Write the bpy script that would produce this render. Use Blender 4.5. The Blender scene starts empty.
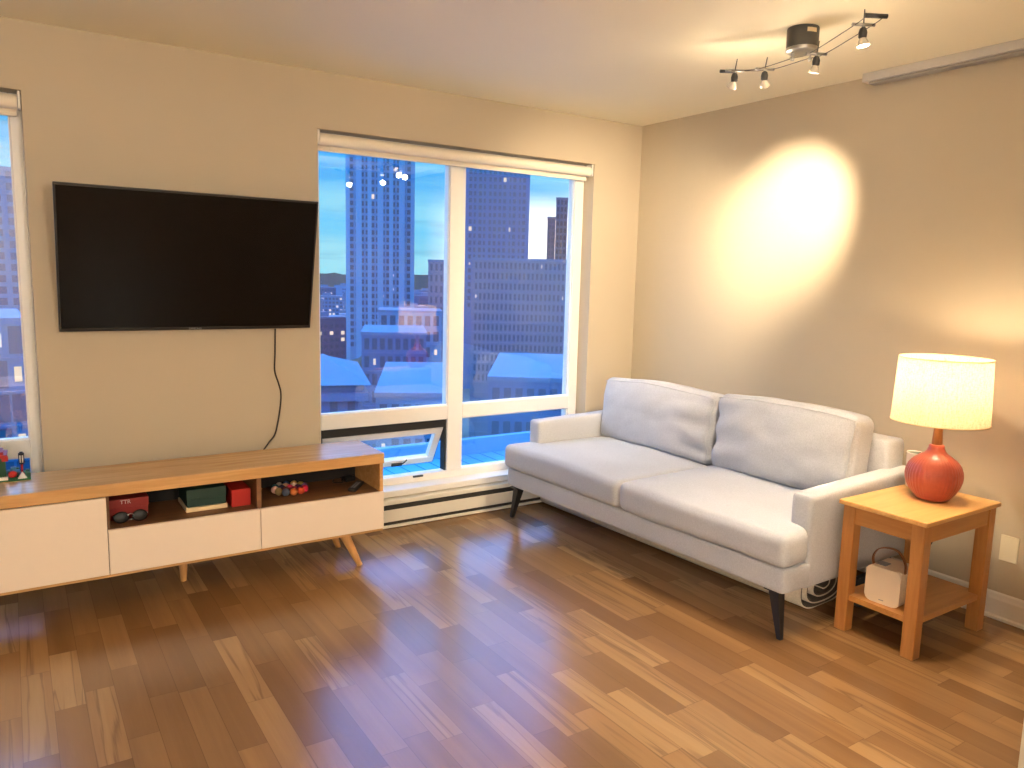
import bpy, bmesh, math, random
from mathutils import Vector, Matrix, noise
random.seed(7)
COL = bpy.context.scene.collection
PI = math.pi

# ------------------------------------------------------------------ materials
class NT:
    def __init__(s, name):
        s.m = bpy.data.materials.new(name); s.m.use_nodes = True
        s.t = s.m.node_tree; s.t.nodes.clear()
        s.out = s.t.nodes.new('ShaderNodeOutputMaterial')
    def n(s, typ, **kw):
        nd = s.t.nodes.new('ShaderNode' + typ)
        for k, v in kw.items(): setattr(nd, k, v)
        return nd
    def put(s, sock, v):
        if isinstance(v, bpy.types.NodeSocket): s.t.links.new(v, sock)
        elif v is not None: sock.default_value = v
    def math(s, op, a, b=None, c=None):
        nd = s.n('Math', operation=op)
        for i, v in enumerate((a, b, c)):
            if v is not None: s.put(nd.inputs[i], v)
        return nd.outputs[0]
    def mix(s, fac, a, b, typ='MIX'):
        nd = s.n('Mix', data_type='RGBA', blend_type=typ)
        s.put(nd.inputs[0], fac); s.put(nd.inputs[6], a); s.put(nd.inputs[7], b)
        return nd.outputs[2]
    def ramp(s, fac, stops, interp='LINEAR'):
        nd = s.n('ValToRGB'); cr = nd.color_ramp; cr.interpolation = interp
        while len(cr.elements) < len(stops): cr.elements.new(0.5)
        for e, (p, c) in zip(cr.elements, stops):
            e.position = p; e.color = c if len(c) == 4 else (*c, 1)
        s.put(nd.inputs[0], fac); return nd.outputs[0]
    def coord(s, kind='Object', scale=(1, 1, 1), rot=(0, 0, 0), loc=(0, 0, 0)):
        tc = s.n('TexCoord'); mp = s.n('Mapping')
        mp.inputs['Scale'].default_value = scale; mp.inputs['Rotation'].default_value = rot; mp.inputs['Location'].default_value = loc
        s.t.links.new(tc.outputs[kind], mp.inputs[0]); return mp.outputs[0]
    def noise(s, vec, scale=5, detail=3, rough=.5, dist=0):
        nd = s.n('TexNoise'); s.put(nd.inputs['Vector'], vec)
        nd.inputs['Scale'].default_value = scale; nd.inputs['Detail'].default_value = detail
        nd.inputs['Roughness'].default_value = rough; nd.inputs['Distortion'].default_value = dist
        return nd.outputs[0]
    def bump(s, h, strength=.2, dist=.01):
        nd = s.n('Bump'); nd.inputs['Strength'].default_value = strength; nd.inputs['Distance'].default_value = dist
        s.put(nd.inputs['Height'], h); return nd.outputs[0]
    def bsdf(s, color, rough=.5, metal=0, normal=None, spec=.5, sheen=0, coat=0, emis=None, estr=0):
        b = s.n('BsdfPrincipled')
        s.put(b.inputs['Base Color'], color if isinstance(color, bpy.types.NodeSocket) or len(color) == 4 else (*color, 1))
        s.put(b.inputs['Roughness'], rough); s.put(b.inputs['Metallic'], metal)
        b.inputs['Specular IOR Level'].default_value = spec
        b.inputs['Sheen Weight'].default_value = sheen; b.inputs['Coat Weight'].default_value = coat
        if normal is not None: s.t.links.new(normal, b.inputs['Normal'])
        if emis is not None:
            s.put(b.inputs['Emission Color'], emis if isinstance(emis, bpy.types.NodeSocket) else (*emis, 1)); s.put(b.inputs['Emission Strength'], estr)
        return b.outputs[0]
    def done(s, sh):
        s.t.links.new(sh, s.out.inputs[0]); return s.m

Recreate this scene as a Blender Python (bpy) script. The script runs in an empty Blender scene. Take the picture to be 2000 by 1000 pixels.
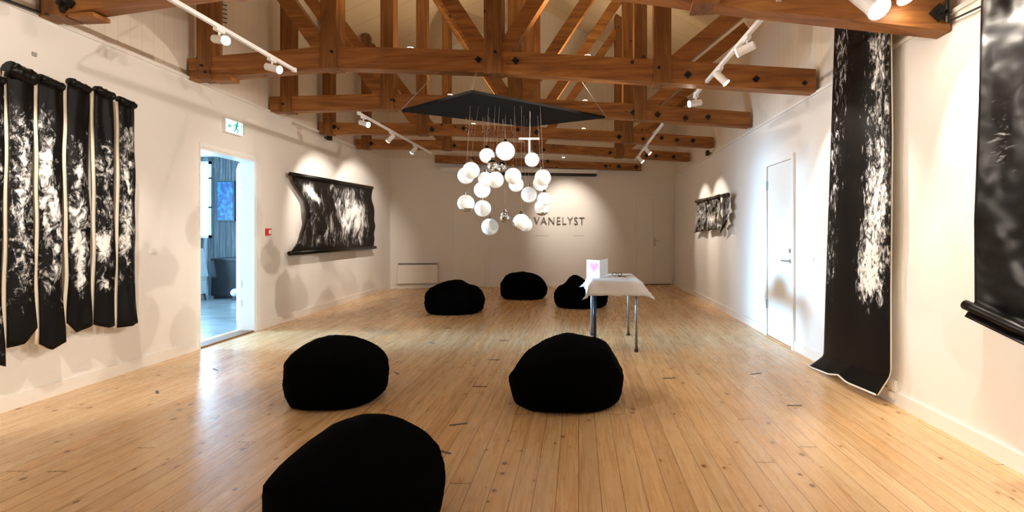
import bpy, bmesh, math, random
from mathutils import Vector, Matrix, noise as mn
random.seed(7)
PI = math.pi
C = bpy.context.scene.collection
SC = bpy.context.scene

# ---------------------------------------------------------------- camera, world, exposure
HC, FPX, CU, CV = 1.4, 950.0, 1130.0, 455.0      # eye height, focal length in px, where the depth axis meets the 2000x1000 frame
cam = bpy.data.objects.new('camera', bpy.data.cameras.new('camera')); C.objects.link(cam)
cam.location = (0, 0, HC); cam.rotation_euler = (PI/2, 0, 0)
cam.data.sensor_width = 36; cam.data.lens = 36*FPX/2000
cam.data.shift_x = -(CU-1000)/2000; cam.data.shift_y = -(500-CV)/2000
cam.data.clip_start = .05
SC.camera = cam
SC.view_settings.view_transform = 'Standard'; SC.view_settings.look = 'None'
SC.view_settings.gamma = 1; SC.view_settings.use_curve_mapping = False
SC.view_settings.exposure = 1.12
w = bpy.data.worlds.new('sky'); SC.world = w; w.use_nodes = True
w.node_tree.nodes['Background'].inputs[0].default_value = (.62, .83, 1, 1)
w.node_tree.nodes['Background'].inputs[1].default_value = 3.5
# daylight falling through the side room's window
def window_light(name, loc, rot, sx, sy, e, spread=180):
    d = bpy.data.lights.new(name, 'AREA'); d.shape = 'RECTANGLE'; d.size = sx; d.size_y = sy
    d.energy = e; d.color = (.36, .68, 1); d.spread = math.radians(spread)
    o = bpy.data.objects.new(name, d); C.objects.link(o); o.location = loc; o.rotation_euler = rot
window_light('daylight', (-9.75, 6.35, 1.75), (0, -PI/2, 0), 1.5, 1.9, 420)
window_light('low_daylight', (-9.74, 6.35, 1.75), (0, -PI/2+.085, 0), 1.5, 1.9, 34, 20)
window_light('daylight', (-8.9, 11.15, 2.2), (-PI/2, 0, 0), 1.5, 1.8, 60)
SPOT_E = 95.0            # watts of one track spotlight
WARM = (1, .875, .75)

# ---------------------------------------------------------------- coordinates
WL = .03
def lx(Y, off=0): return -(4.395 + WL*Y) + off             # left wall face
RX = 2.59                                                   # right wall face
def pt(u, v, Y): return Vector(((u-CU)/FPX*Y, Y, HC + (CV-v)/FPX*Y))
def LP(u, v, off=0):
    Y = (4.395-off)/((CU-u)/FPX - WL); return pt(u, v, Y)
def RP(u, v, off=0):
    Y = (RX-off)*FPX/(u-CU); return pt(u, v, Y)
BL, BR = Vector((-4.77, 12.3, 0)), Vector((2.59, 13.2, 0))  # back wall corners
BD = (BR-BL).normalized(); BN = Vector((BD.y, -BD.x, 0))    # along it, and its normal into the room
def BP(u, v, off=0):
    # ray / back wall
    a = BL + BN*off; k = (u-CU)/FPX
    # point a + BD*t ; x = k*y
    t = (k*a.y - a.x)/(BD.x - k*BD.y); Y = a.y + BD.y*t
    return pt(u, v, Y)

# ---------------------------------------------------------------- mesh helpers
def add_quad(bm, pts): return bm.faces.new([bm.verts.new(p) for p in pts])
def box(bm, x0, x1, y0, y1, z0, z1):
    v = [bm.verts.new((x, y, z)) for x in (x0, x1) for y in (y0, y1) for z in (z0, z1)]
    for f in ((0,1,3,2),(4,6,7,5),(0,4,5,1),(2,3,7,6),(0,2,6,4),(1,5,7,3)): bm.faces.new([v[i] for i in f])
def obox(bm, c, ax, ay, az, hx, hy, hz):
    c = Vector(c); v = []
    for a in (-1,1):
        for b in (-1,1):
            for d in (-1,1): v.append(bm.verts.new(c + ax*hx*a + ay*hy*b + az*hz*d))
    for f in ((0,1,3,2),(4,6,7,5),(0,4,5,1),(2,3,7,6),(0,2,6,4),(1,5,7,3)): bm.faces.new([v[i] for i in f])
def bar(bm, p0, p1, wd, dp, nrm):
    p0, p1 = Vector(p0), Vector(p1); d = p1-p0; L = d.length; d.normalize()
    n = Vector(nrm).normalized(); s = n.cross(d).normalized()
    obox(bm, (p0+p1)/2, d, s, n, L/2, wd/2, dp/2)
def tube(bm, pts, r, seg=10, cap=True):
    pts = [Vector(p) for p in pts]; rings = []
    rr = r if isinstance(r, (list, tuple)) else [r]*len(pts)
    up = None
    for i, p in enumerate(pts):
        d = (pts[min(i+1, len(pts)-1)] - pts[max(i-1, 0)]).normalized()
        if up is None:
            up = Vector((0,0,1)) if abs(d.z) < .9 else Vector((1,0,0))
        a = d.cross(up).normalized(); b = a.cross(d).normalized(); up = b
        rings.append([bm.verts.new(p + (a*math.cos(t) + b*math.sin(t))*rr[i]) for t in [2*PI*k/seg for k in range(seg)]])
    for i in range(len(rings)-1):
        for k in range(seg): bm.faces.new((rings[i][k], rings[i][(k+1)%seg], rings[i+1][(k+1)%seg], rings[i+1][k]))
    if cap: bm.faces.new(rings[0][::-1]); bm.faces.new(rings[-1])
def sphere(bm, c, r, seg=24, rings=14, sc=(1,1,1)):
    m = Matrix.Translation(Vector(c)) @ Matrix.Diagonal((*sc, 1))
    bmesh.ops.create_uvsphere(bm, u_segments=seg, v_segments=rings, radius=r, matrix=m)
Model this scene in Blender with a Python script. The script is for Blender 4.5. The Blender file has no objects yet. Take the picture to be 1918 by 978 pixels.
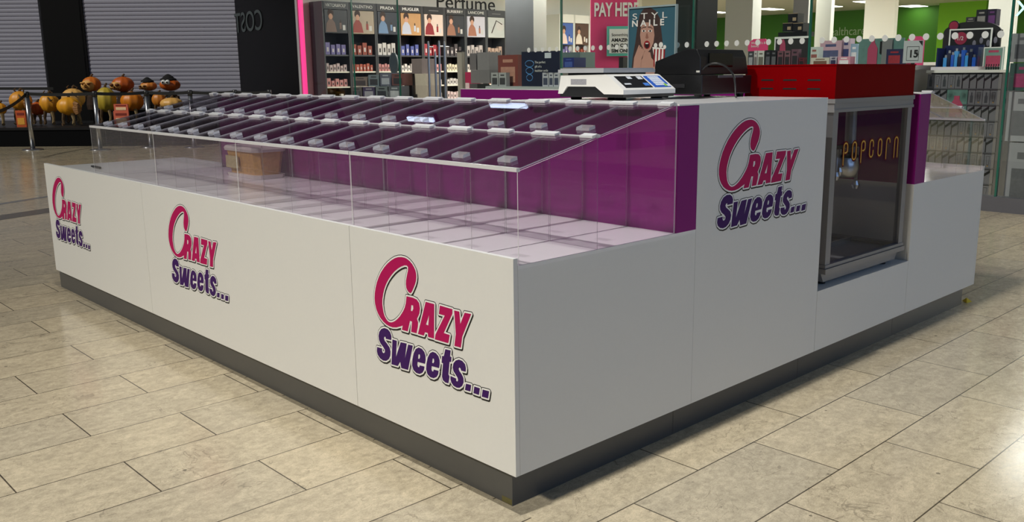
import bpy, bmesh, math, random
import numpy as np
from mathutils import Vector, Matrix
from mathutils.geometry import tessellate_polygon
random.seed(7)
S = bpy.context.scene
COL = S.collection

# ------------------------------------------------------------------ camera
FPX, YAW, PITCH, ROLL = 1698.3783, 0.80, -0.2026, -0.0075
YAW_V = 0.80003
PX0, PY0 = 1006.8652, 486.0661
CAM = Vector((-1.8291, -1.9898, 1.4038))
FWD = Vector((math.cos(PITCH)*math.cos(YAW), math.cos(PITCH)*math.sin(YAW), math.sin(PITCH)))
_r = Vector((math.sin(YAW), -math.cos(YAW), 0)); _u = _r.cross(FWD)
RGT = math.cos(ROLL)*_r + math.sin(ROLL)*_u
UPV = -math.sin(ROLL)*_r + math.cos(ROLL)*_u
cd = bpy.data.cameras.new('camera'); cam = bpy.data.objects.new('camera', cd); COL.objects.link(cam)
cam.matrix_world = Matrix(((RGT.x, UPV.x, -FWD.x, CAM.x), (RGT.y, UPV.y, -FWD.y, CAM.y), (RGT.z, UPV.z, -FWD.z, CAM.z), (0, 0, 0, 1)))
cd.sensor_fit = 'HORIZONTAL'; cd.sensor_width = 36.0; cd.lens = FPX*36/1918
cd.shift_x = (959-PX0)/1918; cd.shift_y = (PY0-489)/1918
cd.clip_start = 0.05; cd.clip_end = 200
S.camera = cam

# ------------------------------------------------------------------ light, world, exposure
S.view_settings.view_transform = 'Standard'; S.view_settings.look = 'None'
S.view_settings.gamma = 1.0; S.view_settings.use_curve_mapping = False; S.view_settings.exposure = 0.0
W = bpy.data.worlds.new('mall_ambience'); S.world = W; W.use_nodes = True
bg = W.node_tree.nodes['Background']; bg.inputs[0].default_value = (0.80, 0.93, 1.15, 1); bg.inputs[1].default_value = 0.075
def area(name, loc, size, power, target=None, color=(1, 1, 1), size_y=None):
    l = bpy.data.lights.new(name, 'AREA'); l.energy = power; l.size = size; l.color = color
    if size_y: l.shape = 'RECTANGLE'; l.size_y = size_y
    o = bpy.data.objects.new(name, l); COL.objects.link(o); o.location = loc
    d = (Vector(target)-Vector(loc)) if target else Vector((0, 0, -1))
    o.rotation_euler = d.to_track_quat('-Z', 'Y').to_euler(); return o
CZ = 3.55
sl = bpy.data.lights.new('mall_spotlight_wash', 'SUN'); sl.energy = 1.92; sl.angle = math.radians(4); sl.color = (1.0, 0.96, 0.86)
so = bpy.data.objects.new('mall_spotlight_wash', sl); COL.objects.link(so); so.location = (-8, 1, 7)
so.rotation_euler = Vector((0.76, -0.015, -0.65)).to_track_quat('-Z', 'Y').to_euler()
area('added_side_fill', (3.0, -9.5, 4.2), 6.0, 138, (1.6, 0, 0.6), color=(0.5, 0.82, 1.4))  # cool fill added out of view to light the kiosk's right faces
dl = bpy.data.lights.new('mall_downlight', 'SPOT'); dl.energy = 1250; dl.spot_size = math.radians(82); dl.spot_blend = 1.0; dl.shadow_soft_size = 0.06; dl.color = (1.0, 0.985, 0.95)
do = bpy.data.objects.new('mall_downlight', dl); COL.objects.link(do); do.location = (-0.9, 0.12, 7.0)
for i, (x, y, p) in enumerate([(10.5, 11.0, 250), (15.5, 10.6, 250), (11.5, 5.0, 210), (10.8, 0.5, 170), (17, 3, 220), (17, -4, 220), (22, 8, 260), (26, 0, 260), (23, 19, 260)]):
    area('shop_ceiling_light', (x, y, CZ-0.08), 2.4, p, color=(1, 0.99, 0.95))

cy = S.cycles
cy.max_bounces = 9; cy.transparent_max_bounces = 64; cy.glossy_bounces = 5; cy.diffuse_bounces = 3
cy.caustics_reflective = False; cy.caustics_refractive = False; cy.use_denoising = True
cy.sample_clamp_indirect = 4.0

# ------------------------------------------------------------------ photo-to-place survey helpers
def ray(px, py): return FWD + RGT*((px-PX0)/FPX) - UPV*((py-PY0)/FPX)
def on(px, py, ax, c):
    d = ray(px, py); return CAM + d*((c-CAM[ax])/d[ax])
FH = Vector((math.cos(YAW), math.sin(YAW), 0)); RH = Vector((math.sin(YAW), -math.cos(YAW), 0))
def far(px, py, dh):
    d = ray(px, py); return CAM + d*(dh/d.dot(FH))
ROTL = YAW - math.pi/2

# ------------------------------------------------------------------ materials
def srgb(c):
    return tuple(((v/255)/12.92 if v/255 <= 0.04045 else (((v/255)+0.055)/1.055)**2.4) for v in c)
MATS = {}
def mat(name, c, rough=0.5, metal=0.0, spec=0.5, emit=0.0, var=0.0, scale=30.0, coat=0.0, bump=0.0):
    if name in MATS: return MATS[name]
    m = bpy.data.materials.new(name); m.use_nodes = True; nt = m.node_tree; b = nt.nodes['Principled BSDF']
    rgb = srgb(c)
    b.inputs['Base Color'].default_value = (*rgb, 1); b.inputs['Roughness'].default_value = rough
    b.inputs['Metallic'].default_value = metal; b.inputs['Specular IOR Level'].default_value = spec
    b.inputs['Coat Weight'].default_value = coat
    if emit: b.inputs['Emission Color'].default_value = (*rgb, 1); b.inputs['Emission Strength'].default_value = emit
    if var or bump:
        tc = nt.nodes.new('ShaderNodeTexCoord'); n = nt.nodes.new('ShaderNodeTexNoise'); n.inputs['Scale'].default_value = scale
        n.inputs['Detail'].default_value = 4; nt.links.new(tc.outputs['Object'], n.inputs['Vector'])
        if var:
            r = nt.nodes.new('ShaderNodeMapRange'); r.inputs[3].default_value = 1-var; r.inputs[4].default_value = 1+var
            mx = nt.nodes.new('ShaderNodeVectorMath'); mx.operation = 'SCALE'; mx.inputs[0].default_value = rgb
            nt.links.new(n.outputs[0], r.inputs[0]); nt.links.new(r.outputs[0], mx.inputs['Scale']); nt.links.new(mx.outputs[0], b.inputs['Base Color'])
        if bump:
            bp = nt.nodes.new('ShaderNodeBump'); bp.inputs['Strength'].default_value = bump; bp.inputs['Distance'].default_value = 0.01
            nt.links.new(n.outputs[0], bp.inputs['Height']); nt.links.new(bp.outputs[0], b.inputs['Normal'])
    MATS[name] = m; return m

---

● **WHAT TO WORK ON**
Using the data above, print only the lines starting at the one with "Model this scene" and ending at the one with "COL = S.collection", exactly as they stand, minus the pictures.

● **ANSWER TO THIS PROBLEM**
Model this scene in Blender with a Python script. The script is for Blender 4.5. The Blender file has no objects yet. Take the picture to be 1918 by 978 pixels.
import bpy, bmesh, math, random
import numpy as np
from mathutils import Vector, Matrix
from mathutils.geometry import tessellate_polygon
random.seed(7)
S = bpy.context.scene
COL = S.collection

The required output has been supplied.